Марина Николаевна Чуковская.
Сейчас выйдет в эфир новая повесть мужа.
Будет читать сам Николай Корнеевич — успели записать за неделю до часа, когда прилег днем отдохнуть после нескольких часов работы за письменным столом на диванчик, стоявший тут же...
Прилег — и не проснулся.
Что ж, смерть легкая. В старину говорили: такая смерть дарится праведникам.
Ладно.
Я повесил трубку, включил радио.
Да, еще — погасил свет.
И в темноте раздался голос Николая Корнеевича, с такими характерными для него интонациями, сдержанно-мужественными, пожалуй, даже излишне аскетическими. Но это было в его манере. Он так и прозу писал — строго, страшился злоупотребления метафорами, одним они помогали, ему — мешали.
Во всяком случае, читал, как писал, — без сентиментальности, хотя бы и о самом сокровенном. Хотя бы самое лирическое.
В январе сорок второго явился ко мне в номер гостиницы «Астория» в потертой, видавшей виды флотской черной шинели, в морской фуражке с потускневшим золотым крабом, с сумкой противогаза, с наганом в черной кобуре, во флотских черных брюках, заправленных в пехотные кирзовые сапоги.
Мороз был жестокий, блокадный, отопление отказало, вода замерзла.
Чуковский приехал в Ленинград в недолгую командировку с ораниенбаумского пятачка, — значит, добирался кружным путем, через Кронштадт и Лисий Нос: берег, где Новый Петергоф, Стрельна, занят немцами.
Путешествие было не только утомительным, но и опасным, путь с пятачка простреливался.
Устал, промерз, огорчился, что и тут, в номере, лютует морозище, стало быть, не отогреться, лег, не раздеваясь, в чем был, на диван, иначе замерзнешь, попытался заснуть — не вышло.
Встретились после нескольких месяцев войны — горечи отступлений, осады, тревог — впервые.
Семьи наши в эвакуации — ничего о них...
Было о чем поговорить, поразмыслить, что припомнить, даже лязгая от стужи зубами...
Поставил рядом с диваном давно потерявший цвет и форму фибровый чемодан со сломанной ручкой, обмотанный веревкой, как я уже писал однажды, в новелле «Вася Очнев и балерина».

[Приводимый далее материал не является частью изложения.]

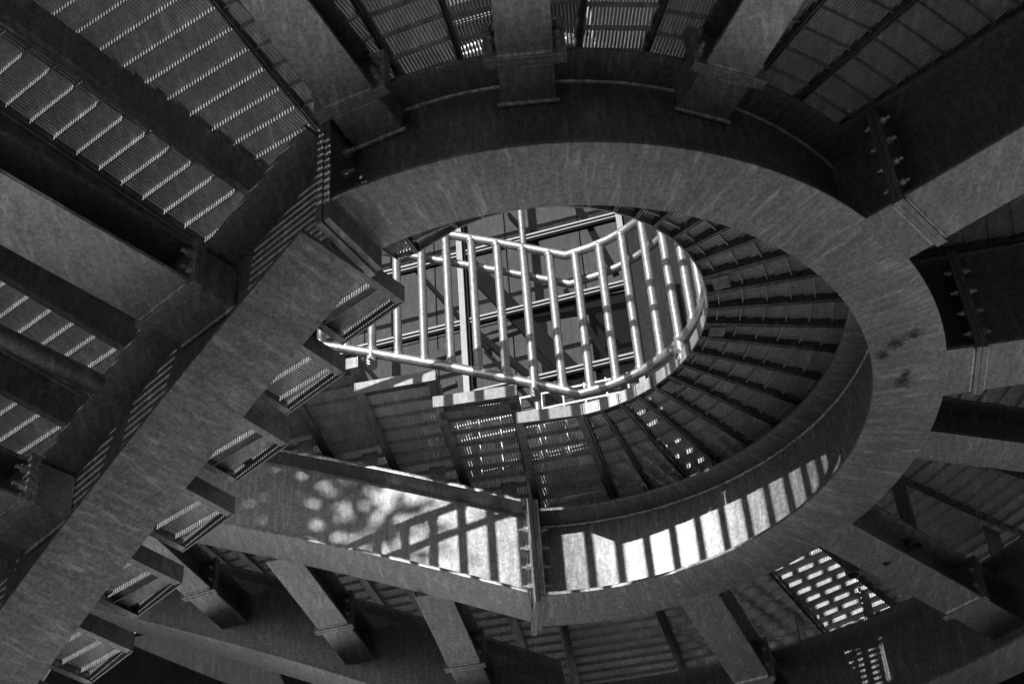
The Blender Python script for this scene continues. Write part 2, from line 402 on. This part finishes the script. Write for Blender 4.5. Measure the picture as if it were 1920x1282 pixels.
# webs of the deep stubs run on to the curved beam's web
for e in [o for o in bpy.data.objects if o.get('category') == 'steel beam' and o.name.startswith('cantilever') and 'deep wide' in o['label']]:
    a = -38.8 if 'upper right' in e['label'] else -6.2
    MB().slab(pol(1.006, a), pol(FW+.9695, a), .012, Zs(H1+FT), Zs(HT-.001)).build('web', M_beam, e)
def cant_pts(lab, pa, pb, hb, ht, wid, pw, jfrac, ext):
    A = Vector(pa); B = Vector(pb); L = (B-A).length
    return cantilever(lab, A, B-A, 0.0, L, L*ext, hb, ht, wid, pw)
e7 = cant_pts('cantilever beam with a round hole in its soffit, lower right, bolted at its far end', pol(1.07, 37.55), pol(1.815, 41.0), H1-.001, H1+.15, .145*S, .18*S, 1, 1.385)
e8 = cant_pts('cantilever beam reaching the bottom edge right of centre below the sunlit web', pol(1.07, 65.82), pol(1.745, 67.5), H1-.001, H1+.15, .13*S, .165*S, 1, 1.535)
# drain hole through the soffit of that beam
fl = [c for c in e7.children if c.name.startswith('bottom_flange')][-1]
hx = pol(1.367, 39.3); cut = MB(); cut.tube([(hx[0], hx[1], Zs(H1)-.1), (hx[0], hx[1], Zs(H1)+.1)], .02, 20)
co = cut.build('cutter', None)
for fl in [c for c in e7.children if c.name.startswith('bottom_flange')]:
    md = fl.modifiers.new('hole', 'BOOLEAN'); md.object = co; md.operation = 'DIFFERENCE'; md.solver = 'EXACT'
    bpy.context.view_layer.update()
    me2 = bpy.data.meshes.new_from_object(fl.evaluated_get(bpy.context.evaluated_depsgraph_get())); fl.modifiers.clear(); fl.data = me2
bpy.data.objects.remove(co, do_unlink=True)
for lab, (rd_, an_) in (('open ended drain pipe hanging right of the beam with the hole', (1.539, 39.2-4.2)), ('open ended drain pipe hanging over the sunlit grating', (1.508, 48.3))):
    c = pol(rd_, an_) if an_ > 40 else pol(1.539, 39.2); b = MB(); z0, z1 = Zs(H1+.12), Zs(HD)-.002; seg = 24; vs = []
    for r_, z_ in ((.039, z1), (.039, z0), (.034, z0), (.034, z1)):
        for q in range(seg): vs.append((c[0]+r_*math.cos(2*PI*q/seg), c[1]+r_*math.sin(2*PI*q/seg), z_))
    b.add(vs, [(k*seg+q, k*seg+(q+1) % seg, ((k+1) % 4)*seg+(q+1) % seg, ((k+1) % 4)*seg+q) for k in range(4) for q in range(seg)])
    tag(b.build('drain_pipe', M_beam, None, 0, True), lab, 'pipe', 'open drain pipes under the landing')
FC = [('cantilever beam of the far flight, nearest the bolted joint, reaching the bottom edge', .38), ('cantilever beam of the far flight, middle one, with two bolts at its outer end', .95), ('cantilever beam of the far flight, half hidden behind the front beam treads', 1.62), ('cantilever beam of the far flight low in the bottom left corner', 2.3)]
for lab, t in FC:
    x, y, z = PF.pos(t); n = PF.out(t)
    A = PF.pt(t, FW+.003); hb = z+.006
    cantilever(lab, A, n, 0, .53*S, (.93-FW-.01)*S, hb, hb+.14, .125*S, .155*S)
LC = [('wide grey cantilever beam at the left edge, bolted to the descending flight beam', .47), ('cantilever beam stub at the left edge below the pipe', 1.12)]
for lab, t in LC:
    x, y, z = PL.pos(t); n = PL.out(t); hb = 2.637-(t-.47)*.46
    cantilever(lab, PL.pt(t, .007), n, 0, .125*S, (1.33-.02)*S, hb, hb+.13, .2*S, .235*S, boxed=True)

# drain pipe under the descending flight
t = .80; x, y, z = PL.pos(t)
pp = [PL.pt(t, .10, 2.60), PL.pt(t, 1.2, 2.60)]
tag(MB().tube(pp, .042, 20).build('support_pipe', M_beam, None, 0, True), 'round grey pipe between two treads at the left edge', 'pipe')

# ------------------------------------------------------------------ decks and treads
PITCH = 0.0140
def clip_bar(poly, o, d, n, u):
    """extent of the line o+n*u along d inside convex poly"""
    lo, hi = -1e9, 1e9; k = len(poly)
    cx = sum(p.x for p in poly)/k; cy = sum(p.y for p in poly)/k
    for i in range(k):
        a, b = poly[i], poly[(i+1) % k]; e = b-a; m = Vector((-e.y, e.x)).normalized()
        if m.dot(Vector((cx, cy))-a) < 0: m = -m
        c0 = m.dot(o+n*u-a); c1 = m.dot(d)
        if abs(c1) < 1e-9:
            if c0 < 0: return None
        elif c1 > 0: lo = max(lo, -c0/c1)
        else: hi = min(hi, -c0/c1)
    return (lo, hi) if hi-lo > .02 else None
def deck_panel(name, label, cat, group, ia, ib, oa, ob, zb, cross_max=999, cover=None, cross_gap=0.108, brackets=None, lip=0.0, upstand=None, par=None, dp=None):
    """panel between plan points: inner a,b and outer a,b (metres), underside of its plates at zb"""
    e = thing(name, label, cat, group)
    ia, ib, oa, ob = [Vector((p[0], p[1])) for p in (ia, ib, oa, ob)]
    zt = zb+(dp or DP*S); t = .007
    cen = (ia+ib+oa+ob)/4
    def side(p, q, nm, z0, tt=t):
        d = (q-p).normalized(); n = Vector((-d.y, d.x))
        if n.dot(cen-p) < 0: n = -n
        quad = [p+n*.002, q+n*.002, q+n*(tt+.002), p+n*(tt+.002)]
        bb = MB().prism([(v.x, v.y) for v in quad], z0, zt)
        if lip:
            w2 = n*(tt+.002); bb.prism([(v.x, v.y) for v in (p+w2+d*.012, q+w2-d*.012, q+w2+n*lip-d*.012, p+w2+n*lip+d*.012)], z0+.0005, z0+.007)
        bb.build(nm, M_tread, e, 0.0015)
        return n
    na = side(ia, oa, 'side_plate', zb+.001); nb_ = side(ib, ob, 'side_plate', zb+.001)
    d = {'a': oa-ia, 'b': ob-ib}.get(par, (oa+ob)/2-(ia+ib)/2).normalized(); n = Vector((-d.y, d.x)); o_ = (ia+ib)/2
    # end plates sit between the side plates
    def endp(p, q, nm, mat):
        x = (q-p).normalized(); a = p+x*.0095; b = q-x*.0095; m = d if nm == 'edge_plate' else -d
        quad = [a, b, b+m*.008, a+m*.008]
        MB().prism([(v.x, v.y) for v in quad], zb, zt-.001).build(nm, mat, e, 0.0015)
    endp(ia, ib, 'edge_plate', M_plate); endp(oa, ob, 'end_plate', M_tread)
    x = (ib-ia).normalized()
    inner = [ia+x*.012+d*.010, ib-x*.012+d*.010, ob-(ob-oa).normalized()*.012-d*.010, oa+(ob-oa).normalized()*.012-d*.010]
    us = [(p-o_).dot(n) for p in inner]; u = min(us)+PITCH*.4; b = MB(); bt = .0052
    while u < max(us):
        r = clip_bar(inner, o_, d, n, u)
        if r:
            a = o_+n*u+d*r[0]; c = o_+n*u+d*r[1]
            b.slab(a, c, bt, zt-.033, zt-.002)
        u += PITCH
    gr = b.build('grating', M_bar, e); gr['kind'] = 'stuff'
    # deep cross bars
    vs = [(p-o_).dot(d) for p in inner]; v = min(vs)+cross_gap*.45; cnt = 0
    while v < max(vs)-.03 and cnt < cross_max:
        r = clip_bar(inner, o_+d*v, n, d, 0.0)
        if r:
            c = o_+d*v+n*(r[0]+r[1])/2
            unit_box('cross_bar', M_cross, e, (c.x, c.y, zt-.0405), n, None, r[1]-r[0]-.001, .005, .026)
        v += cross_gap; cnt += 1
    if cover:   # flat blanking plate near the inner edge, under the bars
        v0 = min(vs)+cover[0]; r = clip_bar(inner, o_+d*(v0+cover[1]/2), n, d, 0.0)
        if r:
            c = o_+d*(v0+cover[1]/2)+n*(r[0]+r[1])/2
            unit_box('cover_plate', M_tread, e, (c.x, c.y, zt-.0645), n, None, r[1]-r[0]-.012, cover[1], .006)
    if upstand:
        a = ia.lerp(oa, upstand[0]); b2 = oa; m = (b2-a).normalized(); q = Vector((-m.y, m.x))
        if q.dot(cen-a) < 0: q = -q
        MB().prism([(v.x, v.y) for v in (a+q*.003, b2+q*.003, b2+q*.009, a+q*.009)], zt+.0005, zt+upstand[1]).build('upstand', M_tread, e)
    if brackets:
        for (c, ax, h0, wd) in brackets:
            unit_box('bracket', M_beam, e, (c[0], c[1], (h0+zb)/2), ax, None, wd, .012, zb-h0-.001)
    return e
ORD = ['first', 'second', 'third', 'fourth', 'fifth', 'sixth', 'seventh', 'eighth', 'ninth', 'tenth', 'eleventh', 'twelfth', 'thirteenth', 'fourteenth', 'fifteenth', 'sixteenth', 'seventeenth', 'eighteenth', 'nineteenth', 'twentieth', 'twenty-first', 'twenty-second', 'twenty-third', 'twenty-fourth', 'twenty-fifth', 'twenty-sixth']
RI, RE = 0.487, 2.62
ANG = [-118.8, -109, -100, -91.7, -83.5, -73.8, -65, -57, -49, -39.9, -32.5, -24.8, -16.2, -7.6, .7, 8.6, 15.9, 24.4, 32.4, 39.8, 47.5, 55.3, 62.9, 70.5, 77.6]
zdeck = Zs(HD)
z_ftop = Zs(HT+FT)
npan = len(ANG)-1
for i in range(npan):
    a, b = ANG[i], ANG[i+1]; m = (a+b)/2
    k = npan-i
    side_ = 'counted anticlockwise from the sunlit edge plates'
    lab = f'wedge-shaped grating landing panel, {ORD[k]} from the far flight'
    br = [(pol(1.0, a+.8), (math.cos(R(a)), math.sin(R(a))), z_ftop+.001, .13), (pol(RO, a+.8), (math.cos(R(a)), math.sin(R(a))), Zs(HO)+D*S+.001, .13)][:(2 if a > -57 else 1)]
    deck_panel('landing_panel', lab, 'deck panel', 'wedge panels of the landing', pol(RI, a), pol(RI, b), pol(RE, a), pol(RE, b), zdeck,
               cover=(.03, .075) if i in (12, 15, 19, 22) else None, brackets=br, par='a')
# two end panels of the landing
t0 = .31
end_in = PL.pt(t0, -.51); end_out = PL.pt(t0, 1.6)
mid_in = (-.357*S, -.340*S); mid_out = (-1.2*S, -2.283*S)
deck_panel('landing_panel', 'last landing panel before the descending flight, beside the first tread', 'deck panel', None,
           end_in, mid_in, end_out, mid_out, zdeck, cover=(.05, .06))
deck_panel('landing_panel', 'landing panel just left of the top left cantilever beam', 'deck panel', None,
           mid_in, pol(RI, ANG[0]), mid_out, pol(RE, ANG[0]), zdeck)
fi = PF.pt(-.015, -.49); fo = PF.pt(-.015, 1.62)
deck_panel('landing_panel', 'wide landing panel with sunlit striped edge plate beside the far flight', 'deck panel', None,
           pol(RI, ANG[-1]), fi, pol(RE, ANG[-1]), fo, zdeck, lip=.03)
# treads of the descending flight (seen at the left)
for i in range(1, 11):
    ta = .29+.245*(i-1); tb = ta+.262; zb = Zs(HD-RISE*i)
    x, y, z = PL.pos(ta+.13); n = PL.out(ta+.13)
    c = PL.pt(ta+.14, .0); zf = Zs(z+.375)
    a = PL.az(ta+.13)
    nd_ = Vector((math.cos(R(233.6)), math.sin(R(233.6))))
    def lp(tt, off): q = PL.pt(tt, 0.0); return Vector((q.x, q.y))+nd_*off*S
    deck_panel('stair_tread', f'{ORD[i-1]} grating tread of the descending flight below the landing, at the left', 'stair tread', 'treads of the descending flight',
               lp(ta, -.55), lp(tb, -.55), lp(ta, 1.5), lp(tb, 1.5), zb-.022, dp=DP*S+.022,
               cover=(.055, .07) if i in (1, 3, 5) else None, lip=.03, upstand=(.24, .075),
               brackets=[((c.x, c.y), (math.cos(a), math.sin(a)), zf-.02, .1)])
for i in range(1, 11):
    ta = .252*(i-1)-.03; tb = ta+.267; zb = Zs(HD+RISE*i)
    c = PF.pt(ta+.1, .0); x, y, z = PF.pos(ta+.1); zf = Zs(z+.375); a = PF.az(ta)
    deck_panel('stair_tread', f'{ORD[i-1]} grating tread of the ascending far flight above the landing', 'stair tread', 'treads of the ascending flight',
               PF.pt(ta, -.49), PF.pt(tb, -.49), PF.pt(ta, 1.6), PF.pt(tb, 1.6), zb,
               cover=(.045, .06) if i in (1, 3) else None, lip=.042,
               brackets=[((c.x, c.y), (math.cos(a), math.sin(a)), zf-.02, .085)])

# ------------------------------------------------------------------ railing round the opening
rail = thing('guard_railing', 'sunlit galvanised tube railing with upright bars round the stair opening', 'railing')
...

Здесь хранились драгоценности, с которыми Чуковский не расставался.
Никогда.
Ни при каких обстоятельствах.
...В первые дни войны Николай Корнеевич Чуковский пришел пешком в оборонявшийся от наседавших немецких армий Таллин, пешком из Палдиски, занятого немцами. Вместе с небольшой группой уцелевших наземных политработников десятой бомбардировочной авиабригады Краснознаменного Балтийского флота.
Из таллинского кольца тоже посчастливилось ему выйти, тоже пешком, с остатками авиабригады. Другие уходили морем.
«Мы прокрались из Таллина по суше», — напишет он впоследствии.
Судьба военная связала его накрепко с балтийскими летчиками, и это определило его судьбу писательскую на долгие-долгие годы, дала ей точный прицел, направление...
Сблизился с летчиками-истребителями. Знал и писал о летчиках и другого авиасоединения, чьи тяжелые бомбардировщики в тяжкий час отступления поднялись в воздух и полетели на Берлин.
Русские летчики, да еще балтийские, да еще из тех, что обороняют после падения Таллина блокированный, запертый в Кронштадте и Ленинграде Краснознаменный Балтийский флот.
Не верили этому не только немцы — неправдоподобными показались налеты советской авиации на Берлин даже союзникам.
Но в ночи налетов на Берлин на Британских островах стояла погода нелетная, британская авиация в воздух не поднималась...
Однако в фашистском «Ангрифе» появилось сообщение: «Английская авиация бомбардировала Берлин. Имеются убитые и раненые. Сбито шесть английских самолетов».
В английской печати появилась соответственная реплика: «Германское сообщение о бомбежке интересно и загадочно, так как 7—8 августа английская авиация над Берлином не летала»[2].
Это была сенсация, прошумевшая на весь мир: советские самолеты в кульминационные дни немецкого наступления на Советский Союз бомбили Берлин.
Вместе с летчиками Балтики перебазировался и Николай Корнеевич Чуковский — поначалу все восточней и восточней, а потом, когда наступил решающий перелом в войне, все западней и западней.
— Моя собственная жизнь в те годы была изнурительно подвижной, — заметит он потом с отцовской насмешливой интонацией, — за время осады я четырнадцать раз пересек Ладожское озеро — на грузовике, на автобусе, на барже, на канонерке, на транспортном самолете, на бомбардировщике...
Его то и дело бросало «то на южный берег Финского залива за Ораниенбаум, то в Кронштадт, то на Лахту, то в Вологодскую область, где готовились наши запасные полки...».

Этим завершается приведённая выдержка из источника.